Dining review: Execution at Rye Bar is hit or miss

“Come rock with us on the front porch!” The invitation, on Rye Bar & Southern Kitchen’s Facebook page, is accompanied by a photo of a row of rocking chairs on the sidewalk near the entrance to the restaurant, which opened late last year in the Raleigh Marriott City Center.

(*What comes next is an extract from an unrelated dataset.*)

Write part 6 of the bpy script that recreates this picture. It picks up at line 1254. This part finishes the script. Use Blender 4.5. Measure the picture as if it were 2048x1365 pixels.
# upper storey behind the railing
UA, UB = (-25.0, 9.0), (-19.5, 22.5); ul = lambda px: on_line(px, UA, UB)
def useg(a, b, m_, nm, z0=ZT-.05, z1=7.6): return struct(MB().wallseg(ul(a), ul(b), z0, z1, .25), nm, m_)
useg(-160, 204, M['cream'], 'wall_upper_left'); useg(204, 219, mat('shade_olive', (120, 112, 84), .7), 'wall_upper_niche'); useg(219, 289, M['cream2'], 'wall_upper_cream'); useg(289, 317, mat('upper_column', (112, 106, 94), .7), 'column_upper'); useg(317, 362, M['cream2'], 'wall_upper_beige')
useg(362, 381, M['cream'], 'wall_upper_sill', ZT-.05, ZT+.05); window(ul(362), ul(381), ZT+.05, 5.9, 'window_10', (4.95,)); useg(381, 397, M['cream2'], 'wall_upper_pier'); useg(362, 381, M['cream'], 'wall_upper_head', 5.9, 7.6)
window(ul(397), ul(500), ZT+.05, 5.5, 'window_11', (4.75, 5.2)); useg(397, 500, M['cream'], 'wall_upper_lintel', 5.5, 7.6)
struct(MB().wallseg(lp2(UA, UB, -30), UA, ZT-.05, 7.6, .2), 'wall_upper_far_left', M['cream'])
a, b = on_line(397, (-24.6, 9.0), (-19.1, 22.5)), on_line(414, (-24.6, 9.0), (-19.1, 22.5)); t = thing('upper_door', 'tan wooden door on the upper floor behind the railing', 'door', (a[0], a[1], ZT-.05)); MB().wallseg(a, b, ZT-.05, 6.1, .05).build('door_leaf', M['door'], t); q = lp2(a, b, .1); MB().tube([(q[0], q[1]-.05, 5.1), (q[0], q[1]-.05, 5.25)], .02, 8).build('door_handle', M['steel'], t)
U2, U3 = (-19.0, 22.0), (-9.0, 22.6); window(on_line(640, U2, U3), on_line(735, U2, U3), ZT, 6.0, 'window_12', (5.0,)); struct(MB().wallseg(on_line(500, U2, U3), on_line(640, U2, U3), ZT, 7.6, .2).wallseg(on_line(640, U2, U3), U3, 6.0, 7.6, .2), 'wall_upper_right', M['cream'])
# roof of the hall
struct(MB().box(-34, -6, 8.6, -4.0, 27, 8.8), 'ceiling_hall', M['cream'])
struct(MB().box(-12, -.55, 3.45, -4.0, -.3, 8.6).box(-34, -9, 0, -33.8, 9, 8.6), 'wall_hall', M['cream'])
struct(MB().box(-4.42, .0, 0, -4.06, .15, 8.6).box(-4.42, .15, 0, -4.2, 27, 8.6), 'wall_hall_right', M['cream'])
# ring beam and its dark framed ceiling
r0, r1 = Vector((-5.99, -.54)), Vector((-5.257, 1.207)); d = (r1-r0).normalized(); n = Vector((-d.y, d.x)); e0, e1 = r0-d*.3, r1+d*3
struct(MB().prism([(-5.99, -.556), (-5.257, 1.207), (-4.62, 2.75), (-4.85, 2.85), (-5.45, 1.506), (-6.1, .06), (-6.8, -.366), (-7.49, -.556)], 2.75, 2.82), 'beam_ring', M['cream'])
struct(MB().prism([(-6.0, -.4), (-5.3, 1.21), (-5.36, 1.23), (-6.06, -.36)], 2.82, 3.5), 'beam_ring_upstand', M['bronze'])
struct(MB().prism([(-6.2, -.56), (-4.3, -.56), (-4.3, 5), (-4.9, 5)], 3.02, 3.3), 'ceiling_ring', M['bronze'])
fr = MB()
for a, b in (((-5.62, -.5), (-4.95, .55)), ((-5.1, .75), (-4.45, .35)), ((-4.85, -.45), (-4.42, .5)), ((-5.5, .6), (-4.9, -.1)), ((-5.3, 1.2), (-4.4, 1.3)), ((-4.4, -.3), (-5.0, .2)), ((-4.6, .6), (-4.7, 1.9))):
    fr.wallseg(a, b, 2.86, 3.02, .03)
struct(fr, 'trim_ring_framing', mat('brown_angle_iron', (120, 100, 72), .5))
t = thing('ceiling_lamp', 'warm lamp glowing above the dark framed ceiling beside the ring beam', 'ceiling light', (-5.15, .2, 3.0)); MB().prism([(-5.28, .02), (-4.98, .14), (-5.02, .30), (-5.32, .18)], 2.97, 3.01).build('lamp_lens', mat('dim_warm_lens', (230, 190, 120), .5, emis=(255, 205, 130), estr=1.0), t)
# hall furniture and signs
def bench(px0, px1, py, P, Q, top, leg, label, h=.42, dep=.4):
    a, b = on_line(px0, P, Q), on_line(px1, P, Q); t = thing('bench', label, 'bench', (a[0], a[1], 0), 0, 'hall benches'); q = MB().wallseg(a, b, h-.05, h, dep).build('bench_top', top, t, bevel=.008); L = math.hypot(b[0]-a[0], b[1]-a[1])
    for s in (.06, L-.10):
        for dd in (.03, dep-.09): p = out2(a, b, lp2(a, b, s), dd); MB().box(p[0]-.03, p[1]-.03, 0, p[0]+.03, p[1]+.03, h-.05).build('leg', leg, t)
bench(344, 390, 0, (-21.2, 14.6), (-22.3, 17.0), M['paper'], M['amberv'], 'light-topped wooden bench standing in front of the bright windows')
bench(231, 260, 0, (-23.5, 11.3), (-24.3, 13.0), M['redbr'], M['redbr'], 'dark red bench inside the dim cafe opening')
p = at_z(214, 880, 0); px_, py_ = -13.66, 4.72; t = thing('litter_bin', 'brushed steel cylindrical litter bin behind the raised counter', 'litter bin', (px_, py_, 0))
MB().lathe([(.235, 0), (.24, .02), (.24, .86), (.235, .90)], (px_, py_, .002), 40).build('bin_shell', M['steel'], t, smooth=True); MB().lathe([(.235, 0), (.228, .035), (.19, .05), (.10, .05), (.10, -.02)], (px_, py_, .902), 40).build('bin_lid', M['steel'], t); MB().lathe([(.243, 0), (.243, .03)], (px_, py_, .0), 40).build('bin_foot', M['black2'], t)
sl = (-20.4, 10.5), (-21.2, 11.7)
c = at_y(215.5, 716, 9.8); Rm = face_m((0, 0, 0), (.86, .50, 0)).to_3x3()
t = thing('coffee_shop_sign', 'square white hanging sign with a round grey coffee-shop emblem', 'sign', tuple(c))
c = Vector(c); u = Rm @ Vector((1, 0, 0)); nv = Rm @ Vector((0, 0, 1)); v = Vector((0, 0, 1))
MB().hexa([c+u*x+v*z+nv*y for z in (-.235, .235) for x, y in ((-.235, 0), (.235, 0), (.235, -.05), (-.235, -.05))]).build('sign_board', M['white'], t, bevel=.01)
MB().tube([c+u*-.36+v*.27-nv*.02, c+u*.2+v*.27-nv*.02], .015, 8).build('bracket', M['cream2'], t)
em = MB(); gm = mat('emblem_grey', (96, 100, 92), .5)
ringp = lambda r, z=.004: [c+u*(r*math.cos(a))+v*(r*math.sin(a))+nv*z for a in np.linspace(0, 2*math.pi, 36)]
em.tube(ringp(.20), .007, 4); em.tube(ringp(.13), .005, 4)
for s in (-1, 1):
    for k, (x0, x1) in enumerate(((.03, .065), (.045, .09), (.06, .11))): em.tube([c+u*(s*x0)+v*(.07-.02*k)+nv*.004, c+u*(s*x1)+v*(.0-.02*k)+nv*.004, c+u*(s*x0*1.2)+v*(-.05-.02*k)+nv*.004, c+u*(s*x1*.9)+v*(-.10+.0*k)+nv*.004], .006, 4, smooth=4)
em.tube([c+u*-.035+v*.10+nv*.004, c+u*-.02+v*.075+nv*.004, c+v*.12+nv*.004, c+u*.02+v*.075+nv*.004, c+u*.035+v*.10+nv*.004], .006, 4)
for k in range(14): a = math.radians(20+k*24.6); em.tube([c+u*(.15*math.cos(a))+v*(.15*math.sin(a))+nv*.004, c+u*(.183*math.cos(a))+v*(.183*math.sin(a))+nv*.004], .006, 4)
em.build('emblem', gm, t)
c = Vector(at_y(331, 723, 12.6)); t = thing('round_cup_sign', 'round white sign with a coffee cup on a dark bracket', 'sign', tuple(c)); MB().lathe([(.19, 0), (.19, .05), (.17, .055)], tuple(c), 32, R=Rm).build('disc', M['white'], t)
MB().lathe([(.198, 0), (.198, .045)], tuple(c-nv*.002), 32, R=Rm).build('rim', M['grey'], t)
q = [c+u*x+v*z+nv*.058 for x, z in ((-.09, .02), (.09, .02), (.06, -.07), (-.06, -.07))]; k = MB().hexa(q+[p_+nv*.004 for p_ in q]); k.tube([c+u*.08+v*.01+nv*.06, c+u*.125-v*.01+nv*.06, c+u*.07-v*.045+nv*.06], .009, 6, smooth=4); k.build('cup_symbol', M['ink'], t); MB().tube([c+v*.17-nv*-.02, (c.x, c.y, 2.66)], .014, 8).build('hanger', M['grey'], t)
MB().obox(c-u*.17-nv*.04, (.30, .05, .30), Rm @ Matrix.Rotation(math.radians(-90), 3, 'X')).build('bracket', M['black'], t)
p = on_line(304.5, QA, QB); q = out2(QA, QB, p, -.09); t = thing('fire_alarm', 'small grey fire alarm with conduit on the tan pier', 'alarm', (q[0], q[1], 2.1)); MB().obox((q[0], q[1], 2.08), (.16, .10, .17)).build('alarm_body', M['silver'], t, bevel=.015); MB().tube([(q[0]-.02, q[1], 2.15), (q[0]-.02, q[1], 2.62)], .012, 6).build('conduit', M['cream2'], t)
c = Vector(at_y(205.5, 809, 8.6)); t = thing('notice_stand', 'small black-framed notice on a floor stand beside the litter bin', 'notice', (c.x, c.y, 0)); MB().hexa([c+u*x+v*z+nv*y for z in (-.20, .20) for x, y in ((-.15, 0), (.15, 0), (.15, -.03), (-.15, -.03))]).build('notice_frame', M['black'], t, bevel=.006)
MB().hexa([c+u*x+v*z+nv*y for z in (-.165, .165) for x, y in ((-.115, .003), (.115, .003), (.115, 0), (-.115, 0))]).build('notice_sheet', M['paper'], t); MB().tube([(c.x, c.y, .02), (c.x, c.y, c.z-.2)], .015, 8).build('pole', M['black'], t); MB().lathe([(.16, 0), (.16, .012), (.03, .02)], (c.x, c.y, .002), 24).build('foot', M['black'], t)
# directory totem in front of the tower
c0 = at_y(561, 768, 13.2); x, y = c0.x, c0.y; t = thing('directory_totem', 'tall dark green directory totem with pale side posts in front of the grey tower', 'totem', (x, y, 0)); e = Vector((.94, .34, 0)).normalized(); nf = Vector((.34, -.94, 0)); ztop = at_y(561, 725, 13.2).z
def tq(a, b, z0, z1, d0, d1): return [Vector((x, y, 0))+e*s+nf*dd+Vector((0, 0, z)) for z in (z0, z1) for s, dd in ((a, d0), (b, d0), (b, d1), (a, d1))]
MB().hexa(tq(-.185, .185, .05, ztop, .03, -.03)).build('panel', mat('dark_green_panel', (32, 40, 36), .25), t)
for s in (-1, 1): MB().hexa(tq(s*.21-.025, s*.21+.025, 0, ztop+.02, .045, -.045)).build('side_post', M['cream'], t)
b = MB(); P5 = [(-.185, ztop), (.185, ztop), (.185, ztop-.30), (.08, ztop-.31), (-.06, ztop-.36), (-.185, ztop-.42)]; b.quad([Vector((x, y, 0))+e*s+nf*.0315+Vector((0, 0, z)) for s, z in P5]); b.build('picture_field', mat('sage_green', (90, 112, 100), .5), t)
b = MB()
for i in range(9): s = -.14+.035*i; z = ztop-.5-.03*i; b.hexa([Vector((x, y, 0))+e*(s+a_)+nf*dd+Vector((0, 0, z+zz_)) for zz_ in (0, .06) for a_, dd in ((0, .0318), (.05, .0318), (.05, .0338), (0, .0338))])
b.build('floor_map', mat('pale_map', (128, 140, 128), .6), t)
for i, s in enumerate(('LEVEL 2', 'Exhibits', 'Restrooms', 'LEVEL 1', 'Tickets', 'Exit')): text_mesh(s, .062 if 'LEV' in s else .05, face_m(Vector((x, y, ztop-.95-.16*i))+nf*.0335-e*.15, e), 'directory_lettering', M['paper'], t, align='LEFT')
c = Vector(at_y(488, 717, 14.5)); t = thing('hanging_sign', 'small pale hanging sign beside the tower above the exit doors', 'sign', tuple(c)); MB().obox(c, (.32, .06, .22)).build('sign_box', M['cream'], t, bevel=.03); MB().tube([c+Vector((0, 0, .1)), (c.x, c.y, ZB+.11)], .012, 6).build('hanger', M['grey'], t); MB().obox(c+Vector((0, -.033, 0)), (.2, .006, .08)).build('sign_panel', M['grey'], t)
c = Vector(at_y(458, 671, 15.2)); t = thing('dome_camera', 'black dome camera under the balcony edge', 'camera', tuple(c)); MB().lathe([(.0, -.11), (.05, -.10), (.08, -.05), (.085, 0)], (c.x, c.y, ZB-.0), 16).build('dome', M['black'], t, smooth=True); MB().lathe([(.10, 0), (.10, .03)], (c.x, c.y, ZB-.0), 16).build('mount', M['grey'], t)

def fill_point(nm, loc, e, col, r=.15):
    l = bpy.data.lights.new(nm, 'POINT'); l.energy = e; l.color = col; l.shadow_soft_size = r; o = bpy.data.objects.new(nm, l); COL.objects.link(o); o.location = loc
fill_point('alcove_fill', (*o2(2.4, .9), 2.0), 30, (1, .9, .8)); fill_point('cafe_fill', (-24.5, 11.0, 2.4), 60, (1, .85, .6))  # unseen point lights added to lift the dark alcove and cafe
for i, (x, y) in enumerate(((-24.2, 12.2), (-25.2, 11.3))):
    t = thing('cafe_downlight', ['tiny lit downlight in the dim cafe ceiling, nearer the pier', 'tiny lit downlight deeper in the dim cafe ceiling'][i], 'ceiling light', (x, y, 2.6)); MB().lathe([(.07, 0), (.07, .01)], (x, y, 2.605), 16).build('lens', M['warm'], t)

If, after taking them up on the invitation, you should decide to mosey inside, you’ll find a dining room and bar that echo the down-home theme. Mind you, the decor isn’t nearly as folksy as those rockers on the “porch” might have led you to expect. In fact, the look is a fusion of urban and rural elements in muted tones: rustic plank walls, fireplace clad in gunmetal gray steel plates, vintage black and white photographic mural of a distillery, lounge area with modern club chairs and sleek round copper tables.

On a wall behind the bar is a display of whiskey barrel bottoms branded with the restaurant’s logo, and with the logos of brewers (a couple of locals among them) whose beers you’ll find among the dozen or so on tap. The bar also offers a respectable selection of its namesake whiskey, as well as a barrel-aged Manhattan made with Jim Beam rye.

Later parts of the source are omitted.